Even Robert Baer, a retired CIA operative who has written two books that are at least somewhat critical of government positions, says he thinks Scheuer's criticisms went beyond the acceptable. "The CIA should not be in a hostile position to the president," Mr. Baer says. "And the "Imperial Hubris" book had to look that way to the White House."

But the interviews in particular have rankled government officials. Scheuer was again permitted to talk "anonymously" with the media after his latest book. But he apparently went beyond what the CIA thought he would, and agency officials squelched his speaking engagements.

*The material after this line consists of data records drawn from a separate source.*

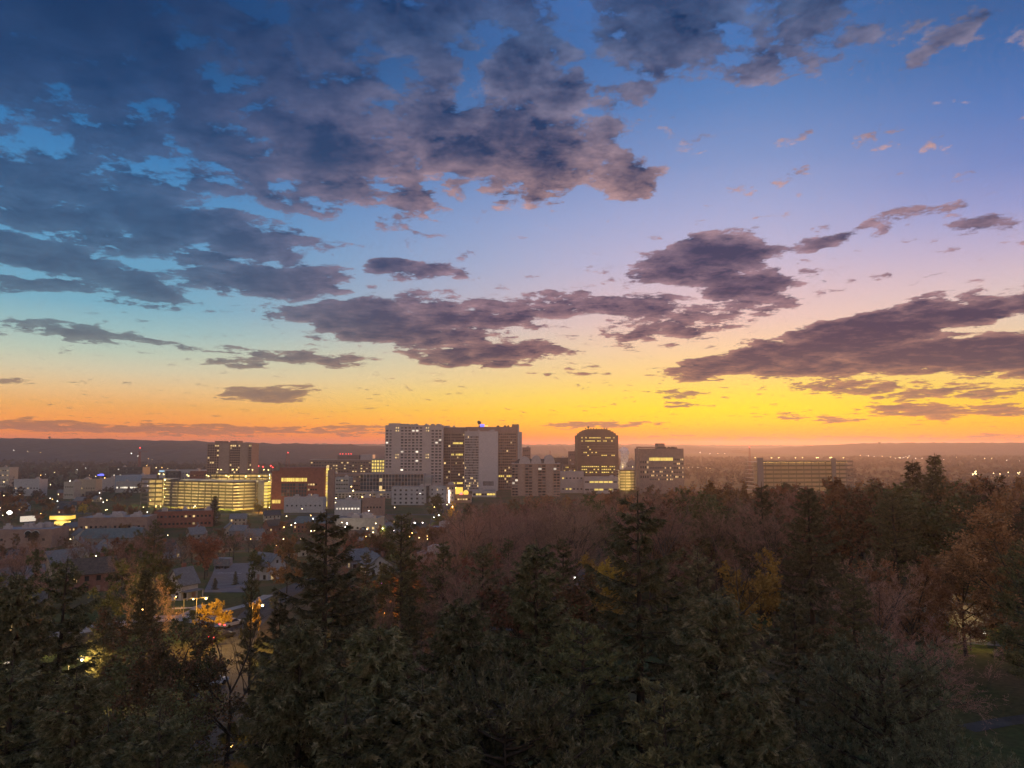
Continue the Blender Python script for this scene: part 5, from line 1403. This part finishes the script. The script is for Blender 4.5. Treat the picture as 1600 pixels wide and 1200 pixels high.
def branching(seed, H, spread, counts, ratios, angle, up, trunk_frac=.35, rbase=.018, wander=.22):
    """levels of branches as arrays (P, D, L, r, bend)"""
    rng = np.random.default_rng(seed)
    P, rad = trunk_geo(rng, H * .62, H * rbase, .03, 7)
    levels = []
    n0 = counts[0]; t = np.sort(rng.uniform(trunk_frac, 1, n0)); z = t * H * .62
    B = np.column_stack([np.interp(z, P[:, 2], P[:, 0]), np.interp(z, P[:, 2], P[:, 1]), z])
    a = np.arange(n0) * 2.39996 + rng.normal(0, .4, n0); tilt = np.radians(np.interp(t, [trunk_frac, 1], [72, 18])) * spread + rng.normal(0, .08, n0)
    D = np.column_stack([np.cos(a) * np.sin(tilt), np.sin(a) * np.sin(tilt), np.cos(tilt)])
    L = H * .42 * rng.uniform(.75, 1.1, n0); r = H * rbase * .42 * rng.uniform(.7, 1.1, n0)
    bend = UP * .12 + rng.normal(0, .10, (n0, 3))
    levels.append((B, D, L, r, bend))
    for lv in range(1, len(counts)):
        B0, D0, L0, r0, b0 = levels[-1]; c = counts[lv]; k = len(B0) * c
        rep = np.repeat(np.arange(len(B0)), c); t = rng.uniform(.22, 1, k); t[::c] = .98
        S = B0[rep] + D0[rep] * (L0[rep] * t)[:, None] + b0[rep] * (L0[rep] * t * t)[:, None]
        dcur = unitv(D0[rep] + 2 * b0[rep] * t[:, None])
        rv = rng.normal(size=(k, 3)); rv -= dcur * (rv * dcur).sum(1, keepdims=True); rv = unitv(rv)
        an = np.radians(rng.normal(angle, 12, k))
        D = unitv(dcur * np.cos(an)[:, None] + rv * np.sin(an)[:, None] + UP * up)
        L = L0[rep] * ratios[lv - 1] * rng.uniform(.6, 1.15, k) * (1.12 - .35 * t)
        r = np.maximum(r0[rep] * (1 - .72 * t) * .62, .008)
        levels.append((S, D, L, r, rng.normal(0, wander, (k, 3)) + UP * .06))
    return rng, P, rad, levels
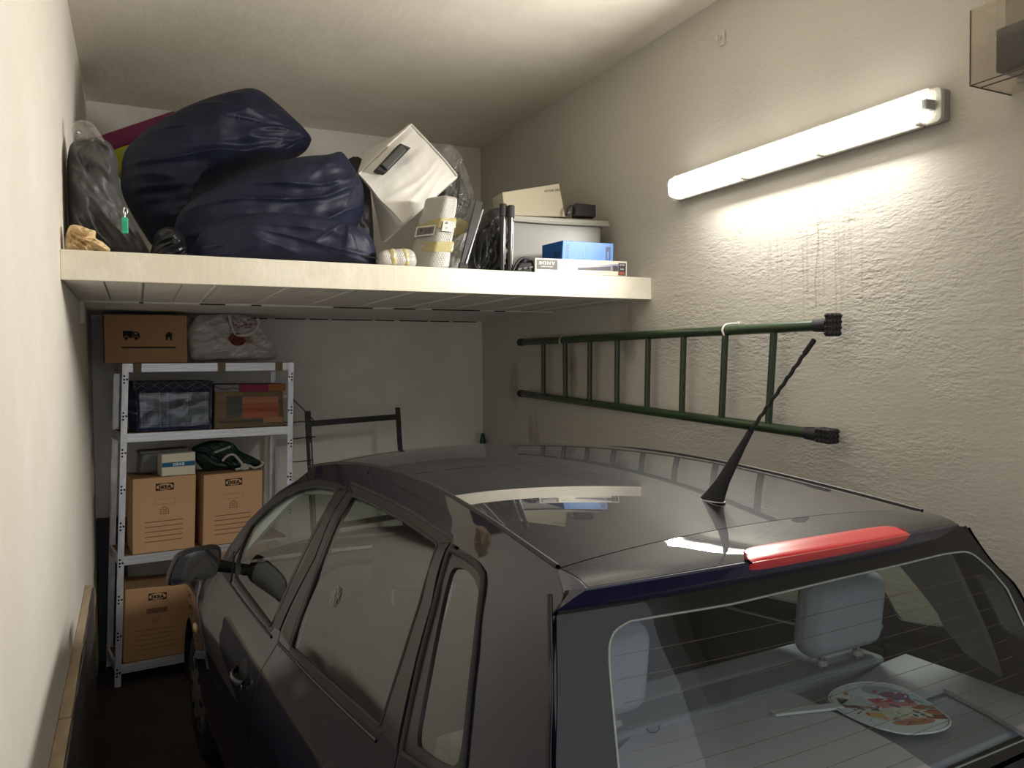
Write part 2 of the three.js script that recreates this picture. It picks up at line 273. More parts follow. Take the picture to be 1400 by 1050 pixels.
// ------------------------------------------------------------------ batten light, hook and meter on the right wall
{
  const z0 = -3.005, z1 = -1.64, zc = (z0 + z1) / 2, yc = 2.606, t = thing('batten_light', 'long lit fluorescent batten light mounted on the right wall above the ladder', 'lamp', [XR, yc, zc]);
  const sec = (hw, d0, d1, r, za, zb) => { const s = new THREE.Shape(); s.moveTo(-hw, d0); s.lineTo(-hw, d1 - r); s.quadraticCurveTo(-hw, d1, -hw + r, d1); s.lineTo(hw - r, d1); s.quadraticCurveTo(hw, d1, hw, d1 - r); s.lineTo(hw, d0); s.closePath(); const g = new THREE.ExtrudeGeometry(s, { depth: zb - za, bevelEnabled: true, bevelSize: 0.004, bevelThickness: 0.004, bevelSegments: 2, curveSegments: 6 }); g.applyMatrix4(new THREE.Matrix4().makeBasis(new THREE.Vector3(0, 1, 0), new THREE.Vector3(-1, 0, 0), new THREE.Vector3(0, 0, 1)).setPosition(XR, yc, za)); return g; };
  part('housing', sec(0.046, 0, 0.036, 0.006, z0 + 0.004, z1 - 0.004), M.greyPlastic, t);
  const plate = (hw, za, zb, r, d0, d1) => { const s = new THREE.Shape(); s.moveTo(za + r, -hw); s.lineTo(zb - r, -hw); s.quadraticCurveTo(zb, -hw, zb, -hw + r); s.lineTo(zb, hw - r); s.quadraticCurveTo(zb, hw, zb - r, hw); s.lineTo(za + r, hw); s.quadraticCurveTo(za, hw, za, hw - r); s.lineTo(za, -hw + r); s.quadraticCurveTo(za, -hw, za + r, -hw); const g = new THREE.ExtrudeGeometry(s, { depth: d1 - d0, bevelEnabled: true, bevelSize: 0.003, bevelThickness: 0.003, bevelSegments: 2, curveSegments: 8 }); g.applyMatrix4(new THREE.Matrix4().makeBasis(new THREE.Vector3(0, 0, 1), new THREE.Vector3(0, 1, 0), new THREE.Vector3(-1, 0, 0)).setPosition(XR - d0, yc, 0)); return g; };
  part('flange', plate(0.053, z0, z1, 0.02, 0.034, 0.044), M.whitePlastic, t);
  tag(part('diffuser', sec(0.04, 0.05, 0.094, 0.022, z0 + 0.04, z1 - 0.045), M.glow, t), 'white glowing diffuser');
  tag(part('clear_cover', block(XR - 0.102, XR - 0.046, yc - 0.0475, yc + 0.0475, z0 + 0.004, z1 - 0.004, 0.02, 4), phys({ color: lin(0.95, 0.95, 0.93), roughness: 0.12, transmission: 1, thickness: 0, ior: 1.45 }), t), 'clear ribbed cover');
  for (const z of [z0 + 0.028, z1 - 0.028]) part('lamp_holder', block(XR - 0.088, XR - 0.044, yc - 0.016, yc + 0.016, z - 0.01, z + 0.01, 0.004), M.greyPlastic, t);
  for (const z of [z0 + 0.05, z0 + 0.5, z0 + 0.9, z1 - 0.06]) for (const s of [-1, 1]) part('clip', block(XR - 0.075, XR - 0.03, yc + s * 0.05 - 0.006, yc + s * 0.05 + 0.006, z - 0.009, z + 0.009, 0.003), M.whitePlastic, t);
  for (const s of [-1, 1]) part('ridge', block(XR - 0.105, XR - 0.1, yc + s * 0.018 - 0.002, yc + s * 0.018 + 0.002, z1 - 0.052, z1 - 0.012, 0.001, 1), M.clear, t);
}
{
  const a = [2.345, 3.2137, -2.7021], t = thing('wall_hook', 'small white plastic hook on the right wall above the batten light', 'hook', a);
  part('plate', block(a[0] - 0.008, a[0] + 0.005, a[1] - 0.03, a[1] + 0.03, a[2] - 0.016, a[2] + 0.016, 0.004), M.whitePlastic, t);
  part('hook', tube([add(a, [-0.004, 0.006, 0]), add(a, [-0.022, -0.004, 0]), add(a, [-0.034, -0.016, 0]), add(a, [-0.032, -0.004, 0]), add(a, [-0.03, 0.008, 0])], 0.0055, 24, 8), M.whitePlastic, t);
}
{
  const x0 = 2.16, x1 = 2.349, y0 = 2.578, y1 = 2.79, zf = -1.448, zn = -1.06, t = thing('electric_meter', 'electric meter behind a clear smoky cover high on the right wall', 'meter', [XR, y0, zf]);
  const skin = []; const w = 0.003;
  skin.push(block(x0, x0 + w, y0, y1, zf, zn, 0.001, 1)); // front
  part('cover', merge([...skin, block(x0, x1, y0, y0 + w, zf, zn), block(x0, x1, y0, y1, zf, zf + w), block(x0, x1, y0, y1, zn - w, zn), block(x0 + 0.03, x1, y1, y1 + w, zf, zn), block(x0, x0 + 0.03, y1 - 0.001, y1 + w, zf, zn), block(x0 + 0.03, x0 + 0.033, y1, y1 + 0.09, zf + 0.02, zn), block(x0 + 0.03, x1, y1 + 0.088, y1 + 0.091, zf + 0.02, zn)]), M.smoky, t);
  for (const [p, q] of [[[x0, y0, zf], [x0, y1, zf]], [[x0, y0, zf], [x1, y0, zf]], [[x0, y0, zf], [x0, y0, zn]], [[x0 + 0.02, y0 - 0.008, zf + 0.02], [x0 + 0.02, y0 - 0.008, zn]]]) part('cover_edge', rod(p, q, 0.0022, 0.0022, 8), std({ color: lin(0.09, 0.08, 0.07), roughness: 0.3 }), t);
  part('base_plate', block(2.325, 2.349, y0 + 0.02, y1 + 0.06, -1.42, zn + 0.02, 0.004), M.greyPlastic, t);
  part('meter_body', block(2.205, 2.326, y0 + 0.028, y0 + 0.15, -1.405, zn + 0.03, 0.006), M.rubber, t);
  part('meter_head', block(2.225, 2.326, y0 + 0.13, y1 + 0.05, -1.4, zn + 0.03, 0.02, 4), M.greyPlastic, t);
  part('window_glass', block(2.192, 2.224, y0 + 0.115, y1 + 0.045, -1.405, zn + 0.03, 0.014, 4), M.clear, t);
  part('dial_plate', block(2.218, 2.222, y0 + 0.15, y1 + 0.02, -1.385, zn + 0.05), std({ color: lin(0.35, 0.32, 0.25), roughness: 0.6 }), t);
  part('terminal_cover', block(2.2, 2.326, y0 + 0.008, y0 + 0.03, -1.3, zn + 0.03, 0.005), M.black, t);
}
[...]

The interviews he did before being reined in, however, have continued to appear, including in Vanity Fair (November) and The Atlantic Monthly (December). The Atlantic article excerpts a letter that Scheuer sent to the Senate Intelligence Committee in early September. In it, he enumerates 10 instances since 1996 in which "the decisions of senior intelligence community bureaucrats ... have been at the core of our failure against Bin Laden." Scheuer also decided, without agency approval, that he would grant interviews about the Atlantic Monthly article.

"I've presented this information to two Investigator General studies before 9/11 and to two IG [Inspector General] studies inside our building after 9/11," Scheuer said in a telephone interview. "I've testified before the 9/11 commission and the Shelby-Goss [congressional] commissions. So I've exhausted all the internal mechanisms available to an agency officer ... but I think to the average American, this is important."

It's unknown how the CIA will handle the criticisms. Some say it will likely try to work out an arrangement that would require him to curtail his critiques. Others say the agency may sue to set an example. For now, the agency refuses to comment.

"Some people will say he is crazy to publicly say these things," says Charles Battaglia, former staff director for the Senate Intelligence Committee. "But others will say he's acting on the courage of his convictions."